Here Infy & TCS win hands down, margin @ around 40's where as others are in 20's.  Clearly Infy is living up with its strategy of growth and profitability.  Is it a good strategy to have?  Definitely yes because of the following reasons :

  1. Avoiding Cost Sensitive Clients - This strategy means not working with highly cost conscious clients, whose primary aim is cost and second comes the product.  If there is a price upward revision these clients simply dump the existing vendor and move to another who offers lower cost - No Loyalty 
  2. No Cross Subsidization - Infy looks for profit in every business / client.  This is a very good option, some companies will look at taking clients at very low margin because of volume with the belief that from some other clients they will get higher margins. This is cross subsidy.  Margins will be under severe threat when the higher margin clients exert price pressure 
  3. Falling Quality Standards -  In the long run with margins dropping there will be pressure from investors to keep profitability at reasonable levels.  At that point reaching to customers with price revisions may not be possible, which means cutting costs and some times at the cost of quality 
  4. Increase in working Capital -  Companies with lower margins tend to have higher working capital requirements, as over a period of time their margins will be inadequate to cover Receivables & expenses.  This is turn would mean requirement for working capital and its related costs
  5. Spreading Too Thin -  With volumes increasing constantly at the cost of margin, companies will like to make optimal (high) usage of resources meaning expectations of higher productivity from the existing assets (including Human Resources).  This will over a period of time lead to "Over Utilisation" of capacity and consequent costs related to it will occur
  6. Price Pressure from Clients -  During difficult times like Euro Crises, clients will definitely like to cut their spends in whatever form and the first cut will happen in services, which means IT.  At that point if the margin is reasonably high then a small cut in margin will not affect the company's cashflow and once things are back to normal the margins can be restored.  But on the contrary if margins are low then taking a cut in margin will be very difficult as it would mean (at times) borrowing of funds to meet working capital expenses which will also add to profitability woes.
  7. High Investment -  High volume of business means requirement for higher investments in infrastructure.  Cost of maintaining this infrastructure should also be added to this.  When margins are thin this will be definitely a strain on business funds over a long period of time
  8. More Work less money - Though Revenue  per employee / asset will be higher in companies with lower margin high growth, Profitability per employee / asset will be lower, meaning "More Work, Less Money".  Again in long run this will have its own impact
In the long run definitely the strategy of Infy will be very solid - Growth with Profitability.  But the million Dollar question is how do they achieve both?  This is where I admire companies like Microsoft & Apple.  Both of them rely on innovation.  I like the words of Bill Gates who once said "For me a product is obsolete once it is launched", which means as soon as he launches a new version he considers it to be obsolete and goes back to the drawing board to innovate and launch new products.  Apple with its "i" range of innovative products has taken the market by storm and it not only grows leaps and bounds but also its profitability is sky rocketing.  For information Apple's Gross Margin is in the 40s and Microsoft's Gross Margin is in the whopping 60s.

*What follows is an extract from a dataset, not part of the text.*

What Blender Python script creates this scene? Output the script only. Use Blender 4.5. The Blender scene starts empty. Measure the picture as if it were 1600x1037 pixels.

In short, if Infy has to maintain its strategy as well be a darling to its stake holders it should Innovate.  It should roll out more and more innovative products and price them at a premium and earn higher margins.  One aspect always surprises me is that Infy (and most of the Indian IT companies) are excellent in rolling out SAP by being partners of SAP, but no one has ever tried to create a product like SAP and successfully roll it out (though some have smaller versions of it)?  This is where Indian IT companies have to innovate.  

My advice - Infy turn to the drawing board invest in R&D, roll out innovative products and then surely you can walk your talk of Growth with Profitability, if not you will only provide lip service to your strategy and see your competitive colleagues zip past you.